Online poker has a relative vacuum of information. You can't see the way someone handles their chips, verbalises a bet, or respond to the scrutiny of nine pairs of eyes watching them as they try to calmly bet the nuts on the river. You can't observe how someone responds to pressure - the pressure of a long tournament day; the pressure of the bubble; the pressure of pushing out a big bluff. It’s the last in particular that really gets the heart pumping. When sitting in the comfort and anonymity of your lounge room, a simple click of the mouse button makes the big bluff easy. I can do that without blinking. But live play? The big bluff at the final table of a big tournament? That gets the blood pounding in the ears, the hands shaking, the sweat beading on the brow.
Yeah baby, live play can be a rush.
Online poker, on the other hand, is a bunch of 16 year-old mathematicians practicing optimal play while surfing for black-on-white porn and writing grammatically retarded pseudo-sentences on the two-plus-two forums. You don't need heart to play online, you need a calculator. It's not a game about humans; it’s a game of equity and numbers.
So why even play? Easy - I love poker. If I didn’t have online poker, I’d be begging my girlfriend to play heads-up for match-sticks; if she wasn’t around I’d be dealing cards to imaginary opponents and trying to ‘play out’ different hands according to the ‘tendencies’ of the imaginary players. If I didn’t have a deck of cards, I’d cut rectangles out of pieces of paper and make my own deck.

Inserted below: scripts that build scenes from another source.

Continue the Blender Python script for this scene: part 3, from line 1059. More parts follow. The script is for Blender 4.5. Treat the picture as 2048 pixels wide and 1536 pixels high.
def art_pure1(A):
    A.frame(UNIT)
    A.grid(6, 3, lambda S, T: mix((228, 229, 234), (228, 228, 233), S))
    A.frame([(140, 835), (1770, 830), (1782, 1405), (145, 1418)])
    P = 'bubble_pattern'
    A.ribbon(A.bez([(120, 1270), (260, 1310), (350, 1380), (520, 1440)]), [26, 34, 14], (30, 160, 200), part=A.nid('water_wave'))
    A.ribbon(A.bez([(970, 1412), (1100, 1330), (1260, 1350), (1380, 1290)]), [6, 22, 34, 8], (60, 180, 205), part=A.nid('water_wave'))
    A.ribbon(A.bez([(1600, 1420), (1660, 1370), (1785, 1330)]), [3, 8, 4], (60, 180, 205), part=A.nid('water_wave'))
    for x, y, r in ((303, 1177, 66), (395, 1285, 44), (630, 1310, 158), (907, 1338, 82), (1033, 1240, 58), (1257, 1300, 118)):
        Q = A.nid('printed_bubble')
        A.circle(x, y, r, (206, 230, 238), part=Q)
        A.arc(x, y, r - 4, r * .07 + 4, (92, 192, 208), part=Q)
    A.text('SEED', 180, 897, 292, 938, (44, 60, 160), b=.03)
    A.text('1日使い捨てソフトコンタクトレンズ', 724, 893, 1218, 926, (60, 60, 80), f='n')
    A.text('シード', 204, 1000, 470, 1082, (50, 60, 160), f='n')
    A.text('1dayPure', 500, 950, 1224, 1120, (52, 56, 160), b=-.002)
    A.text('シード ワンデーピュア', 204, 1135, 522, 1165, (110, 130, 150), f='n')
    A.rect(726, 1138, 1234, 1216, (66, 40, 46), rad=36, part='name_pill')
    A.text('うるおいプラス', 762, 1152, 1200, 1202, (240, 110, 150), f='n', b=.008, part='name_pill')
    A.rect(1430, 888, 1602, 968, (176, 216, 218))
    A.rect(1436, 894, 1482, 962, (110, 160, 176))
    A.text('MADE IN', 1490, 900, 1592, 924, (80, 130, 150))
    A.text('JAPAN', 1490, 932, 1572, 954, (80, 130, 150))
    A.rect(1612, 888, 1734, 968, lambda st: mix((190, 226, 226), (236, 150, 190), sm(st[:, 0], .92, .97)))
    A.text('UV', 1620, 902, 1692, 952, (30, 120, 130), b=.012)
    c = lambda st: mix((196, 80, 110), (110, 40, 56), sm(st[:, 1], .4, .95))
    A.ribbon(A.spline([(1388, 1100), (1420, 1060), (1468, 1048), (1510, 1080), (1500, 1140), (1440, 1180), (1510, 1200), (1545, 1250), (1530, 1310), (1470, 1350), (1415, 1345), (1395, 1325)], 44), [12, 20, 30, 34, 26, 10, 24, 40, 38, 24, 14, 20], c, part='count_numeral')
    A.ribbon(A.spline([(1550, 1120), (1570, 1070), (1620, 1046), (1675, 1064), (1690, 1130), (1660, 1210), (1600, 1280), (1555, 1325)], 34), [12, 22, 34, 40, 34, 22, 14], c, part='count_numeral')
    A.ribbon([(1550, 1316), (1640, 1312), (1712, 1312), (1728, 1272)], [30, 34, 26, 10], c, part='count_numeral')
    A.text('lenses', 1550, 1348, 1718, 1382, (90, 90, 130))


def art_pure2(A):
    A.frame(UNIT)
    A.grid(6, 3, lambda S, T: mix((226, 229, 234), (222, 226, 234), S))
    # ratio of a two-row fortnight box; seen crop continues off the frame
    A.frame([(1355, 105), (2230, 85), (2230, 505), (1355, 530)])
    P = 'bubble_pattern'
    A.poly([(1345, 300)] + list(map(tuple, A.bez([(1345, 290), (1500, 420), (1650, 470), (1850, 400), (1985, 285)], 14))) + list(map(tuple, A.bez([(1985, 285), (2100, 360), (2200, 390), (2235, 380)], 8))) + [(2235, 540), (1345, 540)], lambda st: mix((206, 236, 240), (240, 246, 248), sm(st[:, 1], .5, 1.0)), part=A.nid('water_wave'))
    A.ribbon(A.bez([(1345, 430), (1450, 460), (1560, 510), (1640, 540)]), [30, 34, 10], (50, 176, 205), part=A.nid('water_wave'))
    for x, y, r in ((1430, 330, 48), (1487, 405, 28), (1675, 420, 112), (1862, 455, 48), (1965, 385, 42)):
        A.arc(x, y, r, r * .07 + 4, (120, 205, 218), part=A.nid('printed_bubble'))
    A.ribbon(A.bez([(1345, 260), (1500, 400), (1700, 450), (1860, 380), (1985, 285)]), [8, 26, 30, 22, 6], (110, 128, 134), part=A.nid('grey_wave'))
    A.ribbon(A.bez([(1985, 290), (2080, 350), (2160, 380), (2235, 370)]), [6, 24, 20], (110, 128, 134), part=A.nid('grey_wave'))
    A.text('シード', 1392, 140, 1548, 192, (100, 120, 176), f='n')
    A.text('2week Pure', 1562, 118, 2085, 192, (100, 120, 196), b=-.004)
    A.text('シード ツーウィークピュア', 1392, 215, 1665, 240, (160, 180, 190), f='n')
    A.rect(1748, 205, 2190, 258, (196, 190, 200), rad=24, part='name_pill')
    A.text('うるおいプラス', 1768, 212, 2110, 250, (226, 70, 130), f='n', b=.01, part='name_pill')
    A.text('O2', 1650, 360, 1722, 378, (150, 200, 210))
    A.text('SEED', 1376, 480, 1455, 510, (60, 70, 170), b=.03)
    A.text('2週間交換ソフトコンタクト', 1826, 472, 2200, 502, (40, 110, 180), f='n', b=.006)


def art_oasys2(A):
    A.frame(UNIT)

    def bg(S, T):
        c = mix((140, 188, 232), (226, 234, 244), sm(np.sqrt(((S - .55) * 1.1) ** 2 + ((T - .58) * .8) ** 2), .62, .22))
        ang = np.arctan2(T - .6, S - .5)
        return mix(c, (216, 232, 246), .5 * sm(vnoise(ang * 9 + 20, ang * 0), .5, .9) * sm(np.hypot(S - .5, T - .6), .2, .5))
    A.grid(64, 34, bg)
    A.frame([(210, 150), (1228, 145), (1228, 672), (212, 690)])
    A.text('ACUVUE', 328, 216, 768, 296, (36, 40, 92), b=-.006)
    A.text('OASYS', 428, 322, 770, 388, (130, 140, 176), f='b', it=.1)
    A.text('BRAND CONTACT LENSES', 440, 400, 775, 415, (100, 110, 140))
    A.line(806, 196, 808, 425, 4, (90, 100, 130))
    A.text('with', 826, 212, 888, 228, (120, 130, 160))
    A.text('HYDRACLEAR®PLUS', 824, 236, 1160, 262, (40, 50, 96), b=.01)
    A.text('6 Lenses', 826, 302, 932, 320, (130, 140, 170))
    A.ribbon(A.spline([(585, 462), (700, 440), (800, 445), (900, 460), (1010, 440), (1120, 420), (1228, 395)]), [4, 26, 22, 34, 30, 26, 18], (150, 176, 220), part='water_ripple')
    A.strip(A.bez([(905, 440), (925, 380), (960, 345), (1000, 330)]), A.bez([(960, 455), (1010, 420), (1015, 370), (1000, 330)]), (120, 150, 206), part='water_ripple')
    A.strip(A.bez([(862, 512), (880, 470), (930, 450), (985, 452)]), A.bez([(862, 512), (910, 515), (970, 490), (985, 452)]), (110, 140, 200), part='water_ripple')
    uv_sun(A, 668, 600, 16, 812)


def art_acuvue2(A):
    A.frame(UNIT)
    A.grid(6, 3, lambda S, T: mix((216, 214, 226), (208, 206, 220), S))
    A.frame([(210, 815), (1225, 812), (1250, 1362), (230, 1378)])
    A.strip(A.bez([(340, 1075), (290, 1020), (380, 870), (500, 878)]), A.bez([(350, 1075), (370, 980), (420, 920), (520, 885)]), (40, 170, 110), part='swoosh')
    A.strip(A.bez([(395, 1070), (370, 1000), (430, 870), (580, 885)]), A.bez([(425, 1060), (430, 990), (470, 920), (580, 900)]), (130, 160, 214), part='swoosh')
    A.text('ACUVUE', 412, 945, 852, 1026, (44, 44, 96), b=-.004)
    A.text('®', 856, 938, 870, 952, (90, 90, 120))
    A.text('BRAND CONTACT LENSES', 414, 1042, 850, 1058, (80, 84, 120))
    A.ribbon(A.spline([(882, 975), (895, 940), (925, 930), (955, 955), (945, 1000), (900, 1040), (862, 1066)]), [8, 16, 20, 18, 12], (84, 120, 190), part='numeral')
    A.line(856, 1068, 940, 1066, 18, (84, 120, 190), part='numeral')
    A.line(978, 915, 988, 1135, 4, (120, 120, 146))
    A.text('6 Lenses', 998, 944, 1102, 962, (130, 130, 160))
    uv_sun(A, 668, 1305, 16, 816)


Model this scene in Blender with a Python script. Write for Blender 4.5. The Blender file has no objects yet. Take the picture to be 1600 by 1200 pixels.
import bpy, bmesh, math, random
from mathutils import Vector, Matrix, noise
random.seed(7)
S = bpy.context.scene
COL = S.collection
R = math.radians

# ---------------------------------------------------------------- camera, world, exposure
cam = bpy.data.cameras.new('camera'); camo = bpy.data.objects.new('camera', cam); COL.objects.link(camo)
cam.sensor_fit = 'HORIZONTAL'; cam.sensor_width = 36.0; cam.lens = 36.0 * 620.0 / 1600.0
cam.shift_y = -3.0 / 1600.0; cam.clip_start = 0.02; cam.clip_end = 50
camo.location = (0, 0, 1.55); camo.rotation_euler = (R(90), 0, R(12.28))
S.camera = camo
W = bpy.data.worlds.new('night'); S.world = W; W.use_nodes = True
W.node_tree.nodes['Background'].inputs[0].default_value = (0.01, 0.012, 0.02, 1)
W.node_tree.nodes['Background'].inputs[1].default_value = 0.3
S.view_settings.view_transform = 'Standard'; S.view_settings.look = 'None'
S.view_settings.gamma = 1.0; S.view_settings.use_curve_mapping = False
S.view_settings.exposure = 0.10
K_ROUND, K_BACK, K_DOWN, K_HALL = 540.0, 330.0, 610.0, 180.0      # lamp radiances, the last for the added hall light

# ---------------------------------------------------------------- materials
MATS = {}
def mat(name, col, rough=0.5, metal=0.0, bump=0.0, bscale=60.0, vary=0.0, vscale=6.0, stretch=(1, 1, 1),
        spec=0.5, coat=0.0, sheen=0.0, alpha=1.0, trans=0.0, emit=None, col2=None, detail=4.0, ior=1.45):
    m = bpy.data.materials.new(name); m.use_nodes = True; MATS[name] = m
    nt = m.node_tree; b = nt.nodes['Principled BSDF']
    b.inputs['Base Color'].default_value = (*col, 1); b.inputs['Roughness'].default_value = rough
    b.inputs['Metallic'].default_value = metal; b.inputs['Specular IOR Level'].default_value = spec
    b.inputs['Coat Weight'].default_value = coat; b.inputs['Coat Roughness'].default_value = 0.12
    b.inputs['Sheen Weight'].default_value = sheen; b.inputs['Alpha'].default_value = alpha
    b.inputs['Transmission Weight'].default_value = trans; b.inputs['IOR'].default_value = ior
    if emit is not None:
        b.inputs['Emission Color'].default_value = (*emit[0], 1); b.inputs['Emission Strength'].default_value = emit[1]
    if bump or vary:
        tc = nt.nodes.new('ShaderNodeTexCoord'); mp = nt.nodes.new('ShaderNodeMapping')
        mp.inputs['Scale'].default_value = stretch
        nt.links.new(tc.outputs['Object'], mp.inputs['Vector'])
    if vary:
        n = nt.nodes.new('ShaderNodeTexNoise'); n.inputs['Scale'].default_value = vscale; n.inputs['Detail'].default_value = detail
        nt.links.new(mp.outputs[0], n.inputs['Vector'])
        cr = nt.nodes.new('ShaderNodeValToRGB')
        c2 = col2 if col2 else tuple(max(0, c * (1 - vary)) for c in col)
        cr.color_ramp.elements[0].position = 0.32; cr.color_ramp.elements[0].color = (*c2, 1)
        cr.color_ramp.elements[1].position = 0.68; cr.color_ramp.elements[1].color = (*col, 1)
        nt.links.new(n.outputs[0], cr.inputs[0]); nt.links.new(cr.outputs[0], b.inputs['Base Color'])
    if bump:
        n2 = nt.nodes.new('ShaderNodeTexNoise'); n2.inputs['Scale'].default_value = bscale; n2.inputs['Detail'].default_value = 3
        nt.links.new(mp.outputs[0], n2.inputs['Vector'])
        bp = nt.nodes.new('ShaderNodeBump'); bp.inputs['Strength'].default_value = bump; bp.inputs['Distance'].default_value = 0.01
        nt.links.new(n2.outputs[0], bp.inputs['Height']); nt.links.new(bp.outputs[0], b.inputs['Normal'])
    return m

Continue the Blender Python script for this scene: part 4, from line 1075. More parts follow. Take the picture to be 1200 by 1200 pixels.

And I want to tell you something right now so there’s no doubt in your mind – I’ve done all of these things and worse. I’m a true poker desperado. Once I made a pair of Kings out of post-it notes during a particularly long and boring meeting, so while the speaker droned on interminably about fiduciary systems or the new pair of pants he just bought or whatever crap it was, I would occasionally peek down at the post-its and feel a sliver of that short-sharp thrill of looking down and seeing pocket Kings in a live game.
So I play online because I’m a poker tragic. I endure that lingering foot-stink so I can keep my technical skills sharp and to make some money. But I’m not kidding myself. It’s not real and doesn’t feel real. It’s virtual. The real game is what the November Nine have just shaped up to, or what several hundred players will be doing in the Main Event of the Aussie Millions come January.
And that is what it is about - a room echoing with the sound of a million riffling chips at the beginning of a major tournament, the atmosphere electric with anticipation; a thousand poker tragics in the same room chasing the Moneymaker dream, and the announcer taking up the mike and telling the dealers to ‘Shuffle Up and Deal!’